If you are reading this, I would like to congratulate you on not allowing your computer to melt or be washed away. It seems like so far this summer, we’ve either had historically-huge floods, or heat wave warnings telling us to keep old people inside. But most dangerous of all, is that it’s wedding season. You know what I’m talking about. If you were busy getting nominated for an Emmy, odds are you missed it.
Streaming mad
Netflix drew the ire of some of its customers this week when it announced price increases coming this fall. Instead of offering one DVD and unlimited streaming for one price, customers will now be charged for DVDs and streaming separately, adding up to a 60% price increase, or $6. Upset customers don’t mind paying extra for larger televisions with the latest technology, or smartphones that will be outdated in weeks, but $6 per week is just too much. The U.S. Postal Service stands to lose the most from this, as Netflix is basically the only thing people mail these days.
Escape from L.A.
In a matter of hours, Los Angeles traffic is somehow going to get worse than it already is. Sections of Interstate 405, a main thoroughfare for the city, will be shut down over the weekend, creating a mess for anyone trying to travel in the area. It’s being called “Carmageddon,” as opposed to “Karmageddon,” which is when the world ends because you forgot to tip your barista, and, like, what does around, comes around, man.

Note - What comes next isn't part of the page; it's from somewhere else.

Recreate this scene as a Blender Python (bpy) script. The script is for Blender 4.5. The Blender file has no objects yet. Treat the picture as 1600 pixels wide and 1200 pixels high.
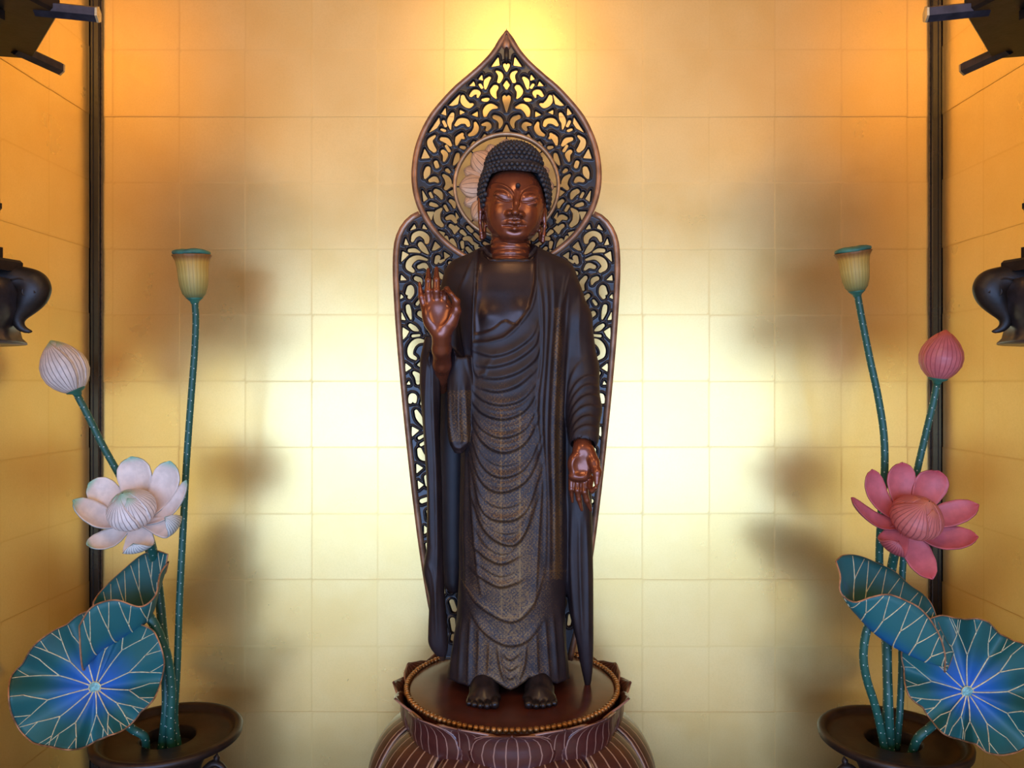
import bpy, math, random
import numpy as np
from mathutils import Vector, Matrix

random.seed(7)
rng = np.random.default_rng(7)
scene = bpy.context.scene
COL = scene.collection

# ------------------------------------------------------------------ scale
# One unit of the working frame ("u") is 1/1200 of the camera-to-statue distance (1.10 m).
S = 1.10 / 1200.0
ZC = 1.30                     # camera height
def W(X, Y, Z):               # working units -> metres
    return Vector((X * S, Y * S, ZC + Z * S))

# ------------------------------------------------------------------ camera
cam_d = bpy.data.cameras.new('camera'); cam_d.sensor_width = 36.0; cam_d.lens = 27.0
cam_d.clip_start = 0.01
cam = bpy.data.objects.new('camera', cam_d); COL.objects.link(cam)
cam.location = W(0, -1200, 0); cam.rotation_euler = (math.radians(90), 0, 0)
scene.camera = cam

# ------------------------------------------------------------------ world, exposure, lights
world = bpy.data.worlds.new('world'); scene.world = world; world.use_nodes = True
bg = world.node_tree.nodes['Background']
bg.inputs[0].default_value = (0.75, 0.87, 1.0, 1); bg.inputs[1].default_value = 0.3
vs = scene.view_settings
vs.view_transform = 'Standard'; vs.look = 'None'; vs.gamma = 1.0; vs.use_curve_mapping = False
vs.exposure = 0.0
scene.cycles.max_bounces = 8; scene.cycles.diffuse_bounces = 3; scene.cycles.glossy_bounces = 5

def area(name, loc, rot, sx, sy, power, col):
    d = bpy.data.lights.new(name, 'AREA'); d.shape = 'RECTANGLE'; d.size = sx; d.size_y = sy
    d.energy = power; d.color = col
    o = bpy.data.objects.new(name, d); COL.objects.link(o); o.location = loc; o.rotation_euler = rot
    return o
# daylight entering through the wide open doors of the hall, far behind the camera
area('daylight', (-0.12, -4.90, 0.98), (math.radians(90), 0, 0), 5.0, 1.80, 215, (0.33, 0.53, 1.0))
def bulb(name, loc, r, power, col):
    d = bpy.data.lights.new(name, 'POINT'); d.shadow_soft_size = r; d.energy = power; d.color = col
    o = bpy.data.objects.new(name, d); COL.objects.link(o); o.location = loc
    return o
# warm ceiling lamps of the hall
bulb('ceiling_lamp_light', (0.0, -1.12, 2.38), 0.14, 10, (1.0, 0.66, 0.30))
bulb('ceiling_lamp_light', (-1.35, -1.6, 2.12), 0.34, 21, (1.0, 0.60, 0.20))
bulb('ceiling_lamp_light', (1.35, -1.6, 2.12), 0.34, 21, (1.0, 0.60, 0.20))

# ------------------------------------------------------------------ material helpers
def new_mat(name):
    m = bpy.data.materials.new(name); m.use_nodes = True
    nt = m.node_tree; b = nt.nodes['Principled BSDF']
    return m, nt, b
def node(nt, t, **kw):
    n = nt.nodes.new(t)
    for k, v in kw.items():
        if k.startswith('i_'): n.inputs[k[2:].replace('_', ' ')].default_value = v
        else: setattr(n, k, v)
    return n
def lk(nt, a, b): nt.links.new(a, b)
def mathn(nt, op, a, b=None, c=None, clamp=False):
    n = nt.nodes.new('ShaderNodeMath'); n.operation = op; n.use_clamp = clamp
    for i, v in enumerate((a, b, c)):
        if v is None: continue
        if isinstance(v, (int, float)): n.inputs[i].default_value = v
        else: nt.links.new(v, n.inputs[i])
    return n.outputs[0]
def mixc(nt, f, a, b):
    n = nt.nodes.new('ShaderNodeMix'); n.data_type = 'RGBA'
    if isinstance(f, (int, float)): n.inputs[0].default_value = f
    else: nt.links.new(f, n.inputs[0])
    for i, v in ((6, a), (7, b)):
        if isinstance(v, tuple): n.inputs[i].default_value = (*v, 1) if len(v) == 3 else v
        else: nt.links.new(v, n.inputs[i])
    return n.outputs[2]
def sstep(nt, x, lo, hi):
    n = nt.nodes.new('ShaderNodeMapRange'); n.interpolation_type = 'SMOOTHSTEP'
    nt.links.new(x, n.inputs[0]); n.inputs[1].default_value = lo; n.inputs[2].default_value = hi
    return n.outputs[0]
def attr(nt, name): return node(nt, 'ShaderNodeAttribute', attribute_name=name)
def objco(nt): return nt.nodes.new('ShaderNodeTexCoord').outputs['Object']
def noise(nt, vec, scale, detail=3, rough=0.55, dim='3D'):
    n = node(nt, 'ShaderNodeTexNoise'); n.inputs['Scale'].default_value = scale
    n.inputs['Detail'].default_value = detail; n.inputs['Roughness'].default_value = rough
    if vec is not None: nt.links.new(vec, n.inputs['Vector'])
    return n.outputs['Fac']
def bump(nt, b, h, strength, dist=0.001):
    n = nt.nodes.new('ShaderNodeBump'); n.inputs['Strength'].default_value = strength
    n.inputs['Distance'].default_value = dist
    nt.links.new(h, n.inputs['Height']); nt.links.new(n.outputs[0], b.inputs['Normal'])
def simple(name, col, rough=0.5, metal=0.0, coat=0.0, var=0.15, vscale=60, bmp=0.0, spec=0.5):
    m, nt, b = new_mat(name)
    co = objco(nt); nz = noise(nt, co, vscale)
    c2 = tuple(min(1, c * (1 + var * 2)) for c in col); c1 = tuple(c * (1 - var) for c in col)
    lk(nt, mixc(nt, sstep(nt, nz, .3, .7), c1, c2), b.inputs['Base Color'])
    b.inputs['Roughness'].default_value = rough; b.inputs['Metallic'].default_value = metal
    b.inputs['Coat Weight'].default_value = coat; b.inputs['Coat Roughness'].default_value = 0.15
    b.inputs['Specular IOR Level'].default_value = spec
    if bmp: bump(nt, b, noise(nt, co, vscale * 4), bmp)
    return m
M = {}
# ------------------------------------------------------------------ object helpers
def link(o): COL.objects.link(o); return o
def tag(o, label=None, cat=None, group=None, kind=None):
    if label: o['label'] = label
    if cat: o['category'] = cat
    if group: o['group'] = group
    if kind: o['kind'] = kind
    return o
def thing(name, loc, label, cat, group=None):
    o = bpy.data.objects.new(name, None); o.empty_display_size = 0.05; o.location = loc
    link(o); return tag(o, label, cat, group)
def origin_of(o):
    v = Vector((0, 0, 0))
    while o is not None: v += o.location; o = o.parent
    return v
def build(name, verts, faces, mat, parent=None, smooth=True, attrs=None, units=True, mats=None, mi=None):
    """verts in working units (or metres when units=False), absolute; faces list or (n,4) array"""
    v = np.asarray(verts, dtype=np.float64).reshape(-1, 3)
    if units:
        v = v * S; v[:, 2] += ZC
    if parent is not None: v = v - np.array(origin_of(parent))
    me = bpy.data.meshes.new(name)
    if isinstance(faces, np.ndarray):
        n, k = faces.shape
        me.vertices.add(len(v)); me.vertices.foreach_set('co', v.astype(np.float32).ravel())
        me.loops.add(n * k); me.loops.foreach_set('vertex_index', faces.astype(np.int32).ravel())
        me.polygons.add(n); me.polygons.foreach_set('loop_start', np.arange(0, n * k, k, dtype=np.int32))
        me.polygons.foreach_set('loop_total', np.full(n, k, dtype=np.int32))
        me.update(calc_edges=True)
    else:
        me.from_pydata(v.tolist(), [], faces); me.update()
    me.polygons.foreach_set('use_smooth', np.full(len(me.polygons), bool(smooth)))
    if attrs:
        for k, a in attrs.items():
            at = me.attributes.new(k, 'FLOAT', 'POINT'); at.data.foreach_set('value', np.asarray(a, dtype=np.float32))
    for m in (mats or [mat]): me.materials.append(m)
    if mi is not None: me.polygons.foreach_set('material_index', np.asarray(mi, dtype=np.int32))
    o = bpy.data.objects.new(name, me); link(o)
    if parent is not None: o.parent = parent
    else: o.location = (0, 0, 0)
    return o
class MB:
    """collects pieces into one mesh"""
    def __init__(self): self.v = []; self.f = []; self.a = {}
    def add(self, v, f, **attrs):
        o = len(self.v); v = [tuple(p) for p in v]
        self.v += v; self.f += [tuple(i + o for i in q) for q in f]
        for k, x in attrs.items(): self.a.setdefault(k, [0.0] * o); self.a[k] += list(x)
        for k in self.a:
            if len(self.a[k]) < len(self.v): self.a[k] += [0.0] * (len(self.v) - len(self.a[k]))
        return self
    def build(self, name, mat, parent=None, smooth=True, **kw):
        return build(name, self.v, self.f, mat, parent, smooth, attrs=self.a, **kw)
def box(x0, x1, y0, y1, z0, z1, bev=0.0):
    if bev <= 0:
        v = [(x, y, z) for x in (x0, x1) for y in (y0, y1) for z in (z0, z1)]
        return v, [(0, 1, 3, 2), (4, 6, 7, 5), (0, 4, 5, 1), (2, 3, 7, 6), (0, 2, 6, 4), (1, 5, 7, 3)]
    # chamfered box
    v = []; idx = {}
    for ix, x in enumerate((x0, x1)):
        for iy, y in enumerate((y0, y1)):
            for iz, z in enumerate((z0, z1)):
                sx, sy, sz = (1 if ix == 0 else -1), (1 if iy == 0 else -1), (1 if iz == 0 else -1)
                for ax in range(3):
                    p = [x + sx * bev, y + sy * bev, z + sz * bev]; p[ax] = (x, y, z)[ax]
                    idx[(ix, iy, iz, ax)] = len(v); v.append(tuple(p))
    f = []
    for ax in range(3):
        o = [a for a in range(3) if a != ax]
        for s_ in (0, 1):
            q = []
            for (a, b_) in ((0, 0), (1, 0), (1, 1), (0, 1)):
                k = [0, 0, 0]; k[ax] = s_; k[o[0]] = a; k[o[1]] = b_; q.append(idx[(*k, ax)])
            if (s_ == 1) != (ax == 1): pass
            else: q = q[::-1]
            f.append(tuple(q))
        # edges parallel to ax
        for a in (0, 1):
            for b_ in (0, 1):
                k0 = [0, 0, 0]; k0[o[0]] = a; k0[o[1]] = b_; k1 = list(k0); k1[ax] = 1
                f.append((idx[(*k0, o[0])], idx[(*k1, o[0])], idx[(*k1, o[1])], idx[(*k0, o[1])]))
    for a in (0, 1):
        for b_ in (0, 1):
            for c in (0, 1): f.append(tuple(idx[(a, b_, c, x)] for x in range(3)))
    return v, f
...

Does that make her an atheist?
Presidential candidate Rep. Michelle Bachmann, R-Minn., formally quit the church she had belonged to for years this week. Though she had not attended church in at least two years, the separation is only now formal. Among the Salem Lutheran Church’s beliefs are that the Catholic Church is the anti-Christ. So take that, papist-haters, Bachmann probably thinks you’re spiritual slaves or something like that.